▶ Directions for this task
Start at the line holding "Write a Blender", stop at the line holding "PI = math.pi", and repeat those lines exactly, both ends included; skip the pictures.

▶ Given entries
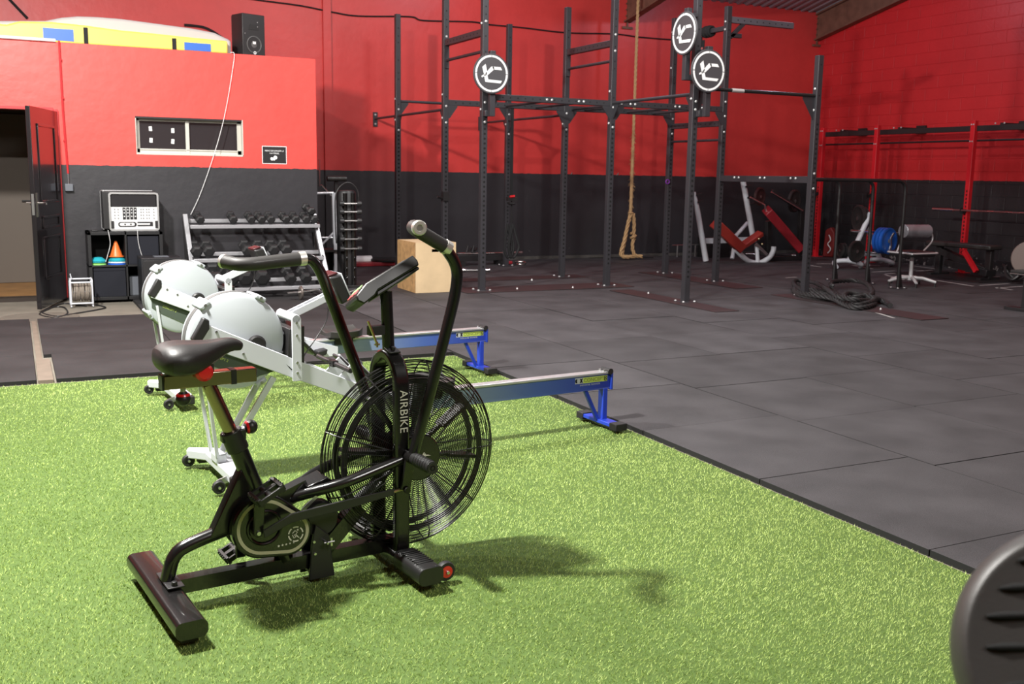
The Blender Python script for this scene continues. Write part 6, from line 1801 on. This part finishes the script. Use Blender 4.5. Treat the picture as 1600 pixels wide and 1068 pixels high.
plate(1314, 391, 12.5, (1, -0.35, 0), 0.12, 0.04, IRON, 'outermost small black plate low on the far left of the stand')
for k in range(3):
    bpx = plate(1377, 375.5, 12.2, (0.12, -1, 0), 0.215, 0.055, BLUE2, ['innermost of the three blue plates on the stand', 'middle one of the three blue plates on the stand', 'outermost blue plate on the stand, nearest the chrome sleeve'][k], off=0.064 * k, group='blue plates on the stand')
g = MB(); c_ = atY(1392, 373, 12.02); g.tube(smooth_path([c_ + V((0.03, -0.03, 0.10)), c_, c_ + V((0.01, 0, -0.12)), c_ + V((-0.02, 0, -0.2))]), 0.02, 6); tag(g.done('chrome_clip', CHROME), 'chrome clip hanging before the blue plates', 'bar clip')
# swivel stool with a cushion back
st = thing('swivel_chair', 'black and chrome swivel chair with a shiny grey bolster back', 'chair', (11.10, 10.0, 0.0))
def sv(px, py, y=10.0): return atY(px, py, y) - V(st.location)
g = MB(); g.cyl((0, 0, 0.10), (0, 0, 0.40), 0.026, seg=14); g.lathe((0, 0, 0.08), (0, 0, 1), [(0.05, 0), (0.05, 0.05), (0.03, 0.06)], 16); g.done('column', ALUW, st)
for k in range(5):
    a = 2 * math.pi * k / 5 + 0.35
    g = MB(); e = V((math.cos(a), math.sin(a), 0)); g.tube([e * 0.02 + V((0, 0, 0.115)), e * 0.16 + V((0, 0, 0.11)), e * 0.33 + V((0, 0, 0.065))], 0.022, 8, rr=[0.026, 0.024, 0.018]); lg = g.done('leg', ALUW, st)
    g = MB(); g.cyl(e * 0.32 + V((0, 0, 0.0)), e * 0.32 + V((0, 0, 0.06)), 0.013, seg=8); g.done('glide', BLACKM, lg)
g = MB(); g.prism(rect(-0.25, -0.22, 0.25, 0.22, 0.08), (0, 0, 0.445), (1, 0, 0), (0, 1, 0), 0.07); g.done('seat', BLACKM, st, bevel=0.02)
g = MB(); g.tube(fillet([(-0.26, -0.23, 0.46), (0.26, -0.23, 0.46), (0.26, 0.23, 0.46), (-0.26, 0.23, 0.46), (-0.26, -0.225, 0.46)], 0.07), 0.012, 8); g.done('seat_rim', ALUW, st)
a, b_ = sv(1411, 361, 10.15), sv(1450, 361, 10.15)
g = MB(); g.cyl(a, b_, 0.092, seg=24); g.done('back_bolster', mat('shiny grey vinyl', (0.30, 0.30, 0.33), 0.3, 0.3), st, bevel=0.01)
for sg, e in ((-1, a), (1, b_)):
    g = MB(); g.tube(smooth_path([e + V((0, 0, 0)), e + V((0.05 * sg, -0.02, -0.02)), e + V((0.06 * sg, -0.03, -0.14)), V((0.25 * sg, 0.05, 0.46))]), 0.011, 8); g.done('back_support', ALUW, st)
# flat black bench with straps, before the right wall
fb = thing('flat_bench', 'low black flat bench with a red strap before the right wall', 'bench', (12.85, 10.6, 0.0125))
g = MB(); g.bar((0.0, 0.62, 0.475), (0.0, -0.55, 0.475), 0.28, 0.07); g.done('pad', FOAM, fb, bevel=0.02)
for y_ in (0.45, -0.45):
    g = MB(); g.bar((0, y_, 0.01), (0, y_, 0.44), 0.09, 0.07, (1, 0, 0)); lg = g.done('leg', BLACKM, fb, bevel=0.004)
    g = MB(); g.b2((-0.2, y_ - 0.04, 0.0), (0.2, y_ + 0.04, 0.03)); g.done('foot', BLACKM, lg)
g = MB(); g.bar((0, 0.4, 0.36), (0, -0.42, 0.12), 0.12, 0.10); g.bar((0.05, 0.3, 0.2), (0, -0.5, 0.10), 0.2, 0.1); g.done('lower_frame', BLACKM, fb, bevel=0.006)
g = MB(); g.bar((-0.15, -0.12, 0.40), (-0.17, -0.38, 0.12), 0.05, 0.06); g.done('red_strap', REDST, fb, label='red strap')
g = MB()
random.seed(4)
for k in range(5):
    c_ = V((12.95 + random.uniform(-.1, .15), 9.75 + random.uniform(-.25, .25), 0.1))
    g.tube(smooth_path([c_ + V((0.14 * math.cos(a + k), 0.16 * math.sin(a + k), 0.09 * math.sin(2 * a + k) + 0.06)) for a in np.linspace(0, 6.0, 9)]), 0.02, 6)
tag(g.done('resistance_bands', BLACKM), 'tangle of black resistance bands on the floor by the right wall', 'resistance bands', kind='stuff')
g = MB(); g.b2((12.35, 9.9, 0.001), (13.4, 11.5, 0.012)); tag(g.done('rubber_mat', BLACKM), 'thin black rubber mat under the flat bench', 'mat')
# loaded bench at the right edge
eb = thing('weight_bench', 'black bench at the right edge carrying a bar with a big brown plate', 'bench', (10.45, 7.62, 0.0), 0)
g = MB(); g.b2((-0.32, -0.30, 0.42), (0.5, 0.10, 0.455)); g.done('pad', FOAM, eb, bevel=0.01)
g = MB(); g.b2((-0.32, -0.30, 0.408), (0.5, 0.10, 0.419)); g.done('pad_board', STEEL, eb)
for x_ in (-0.25, 0.32):
    g = MB(); g.b2((x_ - 0.04, -0.14, 0.02), (x_ + 0.04, -0.06, 0.41)); g.done('leg', BLACKM, eb, bevel=0.004)
g = MB(); g.b2((-0.28, -0.16, 0.0), (0.5, -0.03, 0.035)); g.b2((-0.34, -0.30, 0.0), (-0.22, 0.12, 0.035)); g.done('foot', BLACKM, eb, bevel=0.004)
for k in range(3):
    g = MB(); g.tube([(-0.27 + 0.03 * k, -0.2, 0.10), (-0.27 + 0.03 * k, -0.2, 0.33), (-0.25 + 0.03 * k, -0.2, 0.36)], 0.006, 6); g.done('wire_hook', CHROME, eb)
wp = thing('weight_plate', 'big brown weight plate at the right edge of the picture', 'weight plate', tuple(atY(1611, 404, 7.66)))
g = MB(); g.lathe((-0.03, 0, 0), (1, 0.4, 0), [(0.03, 0), (0.19, 0), (0.2, 0.01), (0.2, 0.05), (0.19, 0.06), (0.03, 0.06)], 40); g.done('disc', mat('brown rubber plate', (0.12, 0.085, 0.075), 0.45), wp)
g = MB(); g.cyl((-0.07, -0.02, 0), (0.5, 0.2, 0), 0.025, seg=12); g.done('sleeve', CHROME, wp)
# incline bench with white frame and brick red pads
ib = thing('incline_bench', 'incline bench with white tube frame and brick red pads by the back wall', 'bench', (11.2, 13.9, 0.0))
def iv(px, py, y): return atY(px, py, y) - V(ib.location)
g = MB(); g.tube([iv(1085, 300, 14.0), iv(1090, 330, 14.0), iv(1103, 407, 14.0)], 0.05, 14, rr=[0.022, 0.045, 0.05]); g.done('upright', WHITEP, ib)
g = MB(); g.tube([iv(1161, 283, 14.0), iv(1178, 378, 14.0)], 0.048, 14); u2_ = g.done('upright', WHITEP, ib)
for sg, px, py in ((1, 1088, 305), (1, 1090, 316), (1, 1165, 292), (1, 1168, 309), (1, 1172, 320)):
    g = MB(); a = iv(px, py, 13.93); g.bar(a, a + V((0.10, -0.02, 0.03)), 0.02, 0.03); g.done('catch', BLACKM, ib)
def slab_px(p0, p1, y, w_, t_, nm, m, lab=None, dy=0.0):
    a, b_ = iv(p0[0], p0[1], y), iv(p1[0], p1[1], y + dy)
    g = MB(); d = (b_ - a).normalized(); g.bar(a, b_, w_, t_, (0, 1, 0) if False else (0, -0.25, 1)); return g.done(nm, m, ib, bevel=0.015, label=lab)
slab_px((1118, 350), (1157, 387), 13.75, 0.26, 0.17, 'backrest', REDPAD, 'brick red back pad')
slab_px((1157, 386), (1189, 364), 13.75, 0.14, 0.08, 'seat', REDPAD, 'brick red seat pad')
g = MB(); g.tube(smooth_path([iv(1150, 390, 13.8), iv(1162, 402, 13.8), iv(1173, 409, 13.8), iv(1188, 410, 13.75), iv(1202, 402, 13.7), iv(1208, 392, 13.7), iv(1209, 385, 13.7)]), 0.045, 12); bt = g.done('curved_base', WHITEP, ib)
g = MB(); g.tube([iv(1182, 382, 13.8), iv(1184, 410, 13.75)], 0.035, 10); g.done('seat_post', WHITEP, ib)
g = MB(); g.bar(iv(1100, 376, 14.1), iv(1178, 374, 14.1), 0.08, 0.09); g.done('cross_tube', WHITEP, ib)
g = MB(); g.tube([iv(1168, 348, 14.3), iv(1150, 368, 14.2), iv(1144, 404, 14.1)], 0.035, 10); g.done('rear_tube', WHITEP, ib)
g = MB(); a = iv(1181, 381, 13.75); g.bar(a, iv(1198, 398, 13.7), 0.05, 0.05); g.done('adjuster', STEEL, ib)
for px, py in ((1186, 373), (1191, 381)):
    g = MB(); g.ball(iv(px, py, 13.66), 0.022, 10); g.done('knob', GOLD, ib)
# dark machine with a long dark red pad
db = thing('leg_machine', 'dark plate-loaded machine with a long dark red pad behind the rig post', 'weight machine', (12.1, 13.6, 0.0))
def dv(px, py, y): return atY(px, py, y) - V(db.location)
g = MB(); g.bar(dv(1198, 328, 13.6), dv(1250, 388, 13.5), 0.26, 0.15, (0, -0.3, 1)); g.done('pad', DREDPAD, db, bevel=0.015, label='dark red pad')
g = MB(); g.bar(dv(1200, 345, 13.8), dv(1200, 410, 13.9), 0.08, 0.08, (1, 0, 0)); g.bar(dv(1206, 298, 13.9), dv(1252, 328, 13.8), 0.06, 0.06); g.bar(dv(1252, 328, 13.8), dv(1248, 405, 13.9), 0.08, 0.08, (1, 0, 0)); g.done('frame', BLACKM, db, bevel=0.004)
g = MB(); a, b_ = dv(1195, 405, 13.9), dv(1262, 404, 13.9); a.z = b_.z = 0.04; g.bar(a, b_, 0.1, 0.07); g.done('base', BLACKM, db, bevel=0.004)
g = MB(); g.cyl(dv(1172, 308, 13.6), dv(1195, 320, 13.6), 0.012, seg=8); g.done('lever', CHROME, db)
g = MB(); g.cyl(dv(1195, 320, 13.6), dv(1197, 331, 13.6), 0.016, seg=8); g.done('pin', CHROME, db)
g = MB(); g.tube([dv(1205, 300, 13.7), dv(1254, 329, 13.7)], 0.010, 8); g.done('guide_rod', STEEL, db)
plate(1187, 307, 13.7, (0.35, -1, 0), 0.155, 0.05, mat('dark maroon plate', (0.03, 0.012, 0.012), 0.5), 'dark maroon plate on the dark machine, left of its red pad', group='plates on the dark machine')
plate(1241, 314, 14.0, (0.35, -1, 0), 0.20, 0.05, IRON, 'black plate on the dark machine, right of its red pad', group='plates on the dark machine')
a, b_ = atZ(1165, 399), atZ(1255, 402)
barbell('barbell', a, b_, 'black barbell lying on the floor under the dark machine', r=0.014, col=BLACKM, z=0.03)
# box-shaped things behind the incline bench
g = MB(); q = atY(1112, 392, 14.9); g.b2((q.x - 0.18, 14.75, 0.002), (q.x + 0.3, 15.1, 0.36)); tag(g.done('low_box', BLACKM, bevel=0.006), 'low black box by the back wall behind the white bench', 'box')
a = atY(1050, 383, 15.1); b_ = atY(1090, 383, 15.1)
t = thing('floor_rack', 'thin grey rail stand by the back wall between two rig posts', 'rail', (a.x, 15.1, 0))
g = MB(); g.cyl((0, 0, a.z), (b_.x - a.x, 0, a.z), 0.012, seg=8); g.done('rail', STEEL, t)
for x_ in (0.12, b_.x - a.x - 0.05):
    g = MB(); g.cyl((x_, 0, 0), (x_, 0, a.z), 0.014, seg=8); g.done('leg', STEEL, t)

# ================================================================ CLOSE TO THE CAMERA, LOWER RIGHT
DC = 0.95
cc_ = CAM + ray(1722, 1022) * DC
sh = thing('machine_cover', 'blurred dark grey slotted plastic machine cover in the lower right corner', 'machine cover', (cc_.x, cc_.y, 0))
toc = (CAM - cc_).normalized()
nn = (toc + V((0, 0, 0.12)) + V((0.10, 0, 0))).normalized()
ux = V((0, 0, 1)).cross(nn).normalized(); uy = nn.cross(ux)
C0 = V((0, 0, cc_.z))
RR = 0.134
g = MB(); g.lathe(C0, nn, [(RR * 0.90, -0.07), (RR * 0.98, -0.05), (RR, -0.03), (RR * 0.97, -0.014), (RR * 0.92, -0.004), (RR * 0.88, 0.001), (RR * 0.86, 0.002), (RR * 0.84, 0.0015), (RR * 0.4, 0.005), (0, 0.006)], 72)
g.done('cover_shell', GREYVIN, sh)
for y0_, x0_, ln in ((0.074, -0.078, 0.10), (0.043, -0.092, 0.13), (0.013, -0.101, 0.14), (-0.017, -0.098, 0.14), (-0.05, -0.08, 0.12)):
    g = MB(); p0 = C0 + ux * x0_ + uy * y0_ + nn * 0.0020; p1 = C0 + ux * (x0_ + ln) + uy * (y0_ + 0.034) + nn * 0.005
    g.tube([p0, p0.lerp(p1, .1), p0.lerp(p1, .9), p1], 0.004, 10, rr=[0.002, 0.0045, 0.0045, 0.002]); g.done('slot', HOLE, sh, label='dark slot')
g = MB(); g.cyl(C0 - nn * 0.06, C0 - nn * 0.14, 0.05, seg=18); g.cyl(C0 - nn * 0.12, V(((C0 - nn * 0.12).x, (C0 - nn * 0.12).y, -0.02)), 0.025, seg=14); g.done('post', BLACKM, sh)
g = MB(); q = C0 - nn * 0.12; g.b2((q.x - 0.25, q.y - 0.05, -0.022), (q.x + 0.25, q.y + 0.05, 0.02)); g.done('foot', BLACKM, sh, bevel=0.006)
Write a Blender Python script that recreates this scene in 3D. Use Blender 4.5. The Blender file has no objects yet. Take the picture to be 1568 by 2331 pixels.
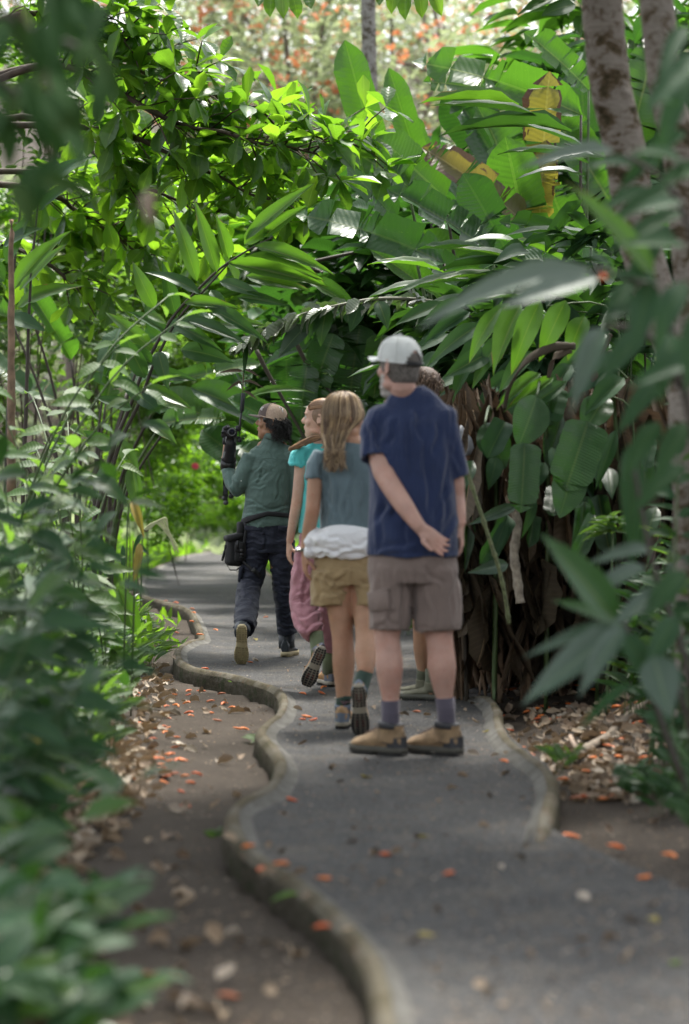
import bpy, bmesh, math, random
import numpy as np
from mathutils import Vector, Matrix, noise, Quaternion
from mathutils.geometry import tessellate_polygon
R = random.Random(7)
S = bpy.context.scene
COL = S.collection
PI = math.pi

# ------------------------------------------------------------ camera, light, exposure
F = 5501.0; CX = 784.0; HY = 1096.0; CAMZ = 1.2      # focal length, axis and horizon of an 85 mm view, 1568 px wide
cam_d = bpy.data.cameras.new('camera'); cam = bpy.data.objects.new('camera', cam_d); COL.objects.link(cam)
cam.location = (0, 0, CAMZ); cam.rotation_euler = (PI/2, 0, 0)
cam_d.sensor_fit = 'VERTICAL'; cam_d.sensor_height = 36; cam_d.sensor_width = 24; cam_d.lens = 85
cam_d.shift_y = -69.0/2330.0
cam_d.clip_start = 0.2; cam_d.clip_end = 400
cam_d.dof.use_dof = True; cam_d.dof.focus_distance = 16.0; cam_d.dof.aperture_fstop = 1.9; cam_d.dof.aperture_blades = 0
S.camera = cam
S.view_settings.view_transform = 'Standard'; S.view_settings.look = 'None'
S.view_settings.exposure = 1.45; S.view_settings.gamma = 1; S.view_settings.use_curve_mapping = False
W = bpy.data.worlds.new('World'); S.world = W; W.use_nodes = True
wn = W.node_tree; wn.nodes.clear()
wo = wn.nodes.new('ShaderNodeOutputWorld'); wb = wn.nodes.new('ShaderNodeBackground'); sky = wn.nodes.new('ShaderNodeTexSky')
hsv = wn.nodes.new('ShaderNodeHueSaturation')
SUN_EL, SUN_AZ = 66, 15          # from ahead and above, a little to the right
sky.sky_type = 'NISHITA'; sky.sun_disc = False; sky.sun_elevation = math.radians(SUN_EL); sky.sun_rotation = math.radians(SUN_AZ)
sky.air_density = 1.0; sky.dust_density = 3.0; sky.ozone_density = 1.0
hsv.inputs['Saturation'].default_value = 0.24; hsv.inputs['Value'].default_value = 1.1
wn.links.new(sky.outputs[0], hsv.inputs['Color']); wn.links.new(hsv.outputs[0], wb.inputs['Color'])
wb.inputs['Strength'].default_value = 0.15
wn.links.new(wb.outputs[0], wo.inputs['Surface'])
sd = bpy.data.lights.new('sun', 'SUN'); sd.energy = 3.1; sd.angle = math.radians(8); sd.color = (1, .96, .88)
sun = bpy.data.objects.new('sun', sd); COL.objects.link(sun)
_e, _a = math.radians(SUN_EL), math.radians(SUN_AZ)
sun.rotation_euler = Vector((math.sin(_a)*math.cos(_e), math.cos(_a)*math.cos(_e), math.sin(_e))).to_track_quat('Z', 'Y').to_euler()

# ------------------------------------------------------------ helpers
def at(px, py, d): return Vector(((px-CX)/F*d, d, CAMZ+(HY-py)/F*d))
def gnd(px, py, z=0.0):
    d = (CAMZ-z)*F/(py-HY); return Vector(((px-CX)/F*d, d, z))
def V(*a): return Vector(a)
def lerp(a, b, t): return a+(b-a)*t
def nz(x, y=0, z=0): return noise.noise(Vector((x, y, z)))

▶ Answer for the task
Write a Blender Python script that recreates this scene in 3D. Use Blender 4.5. The Blender file has no objects yet. Take the picture to be 1568 by 2331 pixels.
import bpy, bmesh, math, random
import numpy as np
from mathutils import Vector, Matrix, noise, Quaternion
from mathutils.geometry import tessellate_polygon
R = random.Random(7)
S = bpy.context.scene
COL = S.collection
PI = math.pi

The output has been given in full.